(Records with scene code)
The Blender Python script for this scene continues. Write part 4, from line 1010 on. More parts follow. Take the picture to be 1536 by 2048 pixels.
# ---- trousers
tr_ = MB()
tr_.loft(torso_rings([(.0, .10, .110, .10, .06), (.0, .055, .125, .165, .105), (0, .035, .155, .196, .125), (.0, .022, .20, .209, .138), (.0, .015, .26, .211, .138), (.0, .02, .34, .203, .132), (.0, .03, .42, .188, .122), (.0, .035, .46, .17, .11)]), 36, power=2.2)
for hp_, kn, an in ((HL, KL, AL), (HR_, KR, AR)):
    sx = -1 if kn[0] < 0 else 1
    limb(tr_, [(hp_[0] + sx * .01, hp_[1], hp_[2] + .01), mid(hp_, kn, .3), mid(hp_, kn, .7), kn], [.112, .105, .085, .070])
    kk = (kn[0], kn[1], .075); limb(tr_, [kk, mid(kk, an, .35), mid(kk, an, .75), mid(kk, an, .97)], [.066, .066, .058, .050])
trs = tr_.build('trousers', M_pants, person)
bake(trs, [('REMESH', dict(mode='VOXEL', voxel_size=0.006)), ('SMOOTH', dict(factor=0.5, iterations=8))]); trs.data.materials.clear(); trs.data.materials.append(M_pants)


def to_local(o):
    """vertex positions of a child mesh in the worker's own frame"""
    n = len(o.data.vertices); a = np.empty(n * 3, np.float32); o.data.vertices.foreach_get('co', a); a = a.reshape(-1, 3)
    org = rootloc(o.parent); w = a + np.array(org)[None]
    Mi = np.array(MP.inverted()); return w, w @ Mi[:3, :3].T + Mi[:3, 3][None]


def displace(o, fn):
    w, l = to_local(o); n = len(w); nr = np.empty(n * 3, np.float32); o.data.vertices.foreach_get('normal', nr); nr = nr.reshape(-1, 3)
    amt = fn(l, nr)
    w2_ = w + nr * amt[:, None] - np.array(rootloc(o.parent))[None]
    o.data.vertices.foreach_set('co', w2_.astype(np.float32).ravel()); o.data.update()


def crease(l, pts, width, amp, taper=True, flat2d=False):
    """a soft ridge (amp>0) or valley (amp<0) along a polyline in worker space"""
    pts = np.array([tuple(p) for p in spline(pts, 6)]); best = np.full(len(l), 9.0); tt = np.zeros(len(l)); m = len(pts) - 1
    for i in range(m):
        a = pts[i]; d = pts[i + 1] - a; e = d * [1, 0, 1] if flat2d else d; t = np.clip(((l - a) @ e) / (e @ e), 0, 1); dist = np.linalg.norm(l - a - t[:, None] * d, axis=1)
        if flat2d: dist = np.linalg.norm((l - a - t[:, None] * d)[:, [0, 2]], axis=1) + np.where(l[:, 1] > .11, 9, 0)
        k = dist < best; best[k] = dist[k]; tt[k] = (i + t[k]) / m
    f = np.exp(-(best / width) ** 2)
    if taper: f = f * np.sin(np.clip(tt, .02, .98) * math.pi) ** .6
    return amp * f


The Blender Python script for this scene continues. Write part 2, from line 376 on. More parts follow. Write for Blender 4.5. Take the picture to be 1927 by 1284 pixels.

- [Exercise brief]
Above are the entries; count how many of their lines contain the word "part" and give only that number.

- [Result of the task]
2